Yes, Max is an excellent manager — the best thing that could have happened to NHC these past few years in my opinion. He has earned every award and accolade he has received, and in fact, he deserves far more. Those who know me also know that I do not dole out such praise lightly, or often, when it comes to members of management. Max is a rare exception. I will stand firmly in his defense against any and all attack — not that he needs it, given his honesty and integrity. But I cannot stand idly while irrational people with no idea of how science works try to ruin his career and those of the other meteorologists who don’t happen to subscribe blindly to the eco-radical dogma that has been spoon-fed to these protesters.

Clueless, publicity-hungry blowhards need to leave the science debate to the scientists, and exit stage right before they make even worse fools of themselves.

All too often, the sad truth is that politicians tend to listen to those who make the most noise, not those who have the most knowledge.

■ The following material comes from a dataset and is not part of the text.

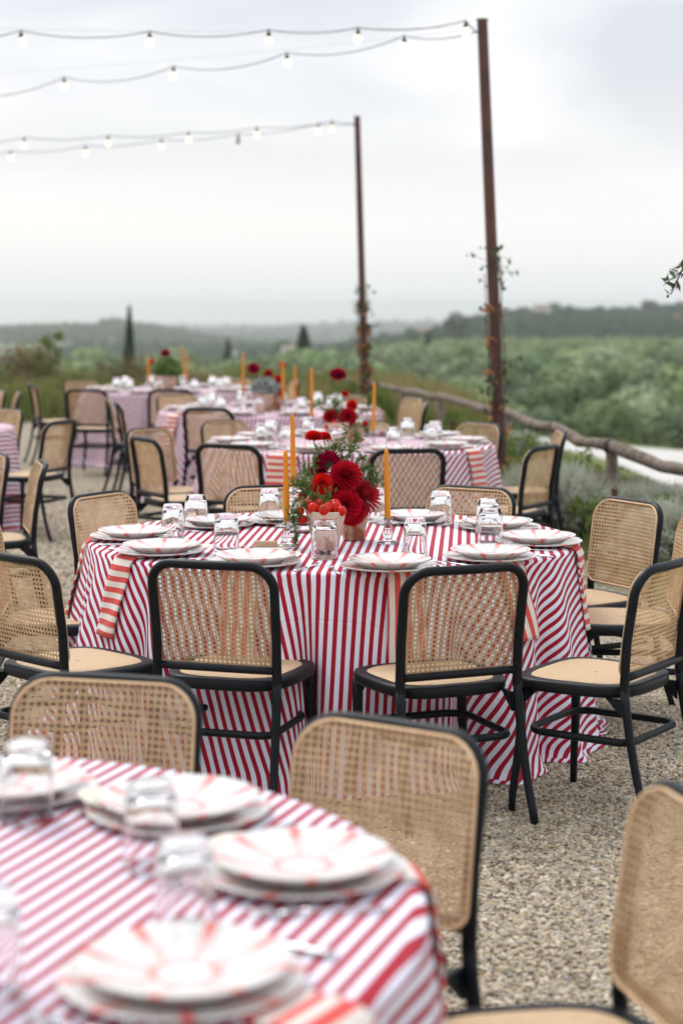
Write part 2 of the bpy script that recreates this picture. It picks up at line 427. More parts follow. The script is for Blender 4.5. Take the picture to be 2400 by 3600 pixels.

And of course, being government employees, Max and Chris in particular are forbidden from lobbying for their own sake in the media and Congressional arenas. They have to sit there quietly and take potshots from some publicity-hungry gang of pathological blamers.

As a fellow scientist, but also a union steward in a science shop, I’m not so bound to be quiet. Therefore, I won’t…I legally can and will make public statements about these issues, and stand up for the science and the scientists involved. As for those besmirching Max and Chris: I will not tolerate any attack on their jobs, their expertise or their credibility.


One Response to “Shrill Paranoids Attack Devoted Scientists”

  1. tornado on June 1st, 2006 9:33 am

    The protest featuring “hundreds” of people came and went, and instead contained perhaps 30. Figures. It is gratifying to see that the ill-informed nonsense was limited to far fewer people than advertised, but isn’t that so often the case? The farther out in looney-land a protest group is, the more it will overhype its volume and influence to grab attention. And that’s what it’s about with these people — attention and publicity, not real science.